A production problem

Uses again the model production.mod.

Consider again the production planning problem first presented in the section Tuples. The model, production.mod, and the instance data, production.dat are shown again in the following examples.

{string} Products = ...;
{string} Resources = ...;

float Consumption[Products][Resources] = ...;
float Capacity[Resources] = ...;
float Demand[Products] = ...;
float InsideCost[Products] = ...;
float OutsideCost[Products]  = ...;

dvar float+ Inside[Products];
dvar float+ Outside[Products];

minimize
  sum( p in Products ) 
    ( InsideCost[p] * Inside[p] + OutsideCost[p] * Outside[p] );
   
subject to {
  forall( r in Resources )
    ctCapacity: 
      sum( p in Products ) 
        Consumption[p][r] * Inside[p] <= Capacity[r];

  forall(p in Products)
    ctDemand:
      Inside[p] + Outside[p] >= Demand[p];
}

Products =  { "kluski", "capellini", "fettuccine" };
Resources = { "flour", "eggs" };

Consumption = [ [0.5, 0.2], [0.4, 0.4], [0.3, 0.6] ];
Capacity = [ 20, 40 ];
Demand = [ 100, 200, 300 ];
InsideCost = [ 0.6, 0.8, 0.3 ];
OutsideCost  = [ 0.8, 0.9, 0.4 ];

The model aims at minimizing the production cost for a number of products while satisfying customer demand.
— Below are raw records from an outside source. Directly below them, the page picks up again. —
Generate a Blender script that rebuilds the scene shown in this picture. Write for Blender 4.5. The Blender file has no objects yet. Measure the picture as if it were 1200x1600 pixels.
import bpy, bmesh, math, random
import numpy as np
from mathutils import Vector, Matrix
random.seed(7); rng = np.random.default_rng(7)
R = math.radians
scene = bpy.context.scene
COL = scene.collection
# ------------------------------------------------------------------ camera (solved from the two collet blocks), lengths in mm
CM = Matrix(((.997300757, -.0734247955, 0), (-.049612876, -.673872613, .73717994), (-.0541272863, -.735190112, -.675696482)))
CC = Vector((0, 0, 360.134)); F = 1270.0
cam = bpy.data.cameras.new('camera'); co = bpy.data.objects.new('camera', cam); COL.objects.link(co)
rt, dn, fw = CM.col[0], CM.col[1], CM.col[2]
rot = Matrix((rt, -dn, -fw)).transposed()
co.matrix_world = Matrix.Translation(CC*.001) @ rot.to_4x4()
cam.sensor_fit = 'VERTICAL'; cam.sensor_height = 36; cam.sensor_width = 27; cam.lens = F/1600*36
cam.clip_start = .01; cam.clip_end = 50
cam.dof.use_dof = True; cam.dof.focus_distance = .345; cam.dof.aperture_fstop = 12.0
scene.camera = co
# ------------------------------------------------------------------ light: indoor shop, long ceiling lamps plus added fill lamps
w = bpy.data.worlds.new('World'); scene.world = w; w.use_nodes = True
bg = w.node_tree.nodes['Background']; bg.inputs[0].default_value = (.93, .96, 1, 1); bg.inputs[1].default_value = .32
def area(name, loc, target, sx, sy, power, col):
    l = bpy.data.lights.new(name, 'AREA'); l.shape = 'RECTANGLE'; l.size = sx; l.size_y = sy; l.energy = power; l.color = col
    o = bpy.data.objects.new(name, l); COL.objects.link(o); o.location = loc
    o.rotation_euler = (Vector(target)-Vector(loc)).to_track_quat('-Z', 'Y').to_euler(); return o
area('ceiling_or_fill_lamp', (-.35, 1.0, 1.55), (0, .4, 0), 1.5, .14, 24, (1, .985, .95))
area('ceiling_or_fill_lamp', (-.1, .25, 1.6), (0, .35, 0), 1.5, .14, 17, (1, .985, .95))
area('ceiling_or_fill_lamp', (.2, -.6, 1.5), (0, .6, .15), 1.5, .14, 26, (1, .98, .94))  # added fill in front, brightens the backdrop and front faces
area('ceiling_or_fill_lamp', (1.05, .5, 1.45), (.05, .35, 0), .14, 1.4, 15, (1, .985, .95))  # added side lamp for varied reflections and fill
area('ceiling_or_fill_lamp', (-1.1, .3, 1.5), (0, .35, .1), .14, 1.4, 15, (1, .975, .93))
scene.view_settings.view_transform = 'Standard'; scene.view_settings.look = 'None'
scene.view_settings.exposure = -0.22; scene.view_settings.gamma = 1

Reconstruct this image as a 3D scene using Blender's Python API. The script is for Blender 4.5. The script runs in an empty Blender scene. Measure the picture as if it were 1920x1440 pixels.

Each product can be produced either inside the company or outside, at a higher cost. The inside production is constrained by the company's resources, while outside production is considered unlimited. The model first declares the products and the resources. The data consists of the description of the products, i.e., the demand, the inside and outside costs, and the resource consumption, and the capacity of the various resources. The variables for this problem are the inside and outside production for each product.

Final Solution with objective 372.0000:
  inside = [40.0000 0.0000 0.0000];
  outside = [60.0000 200.0000 300.0000];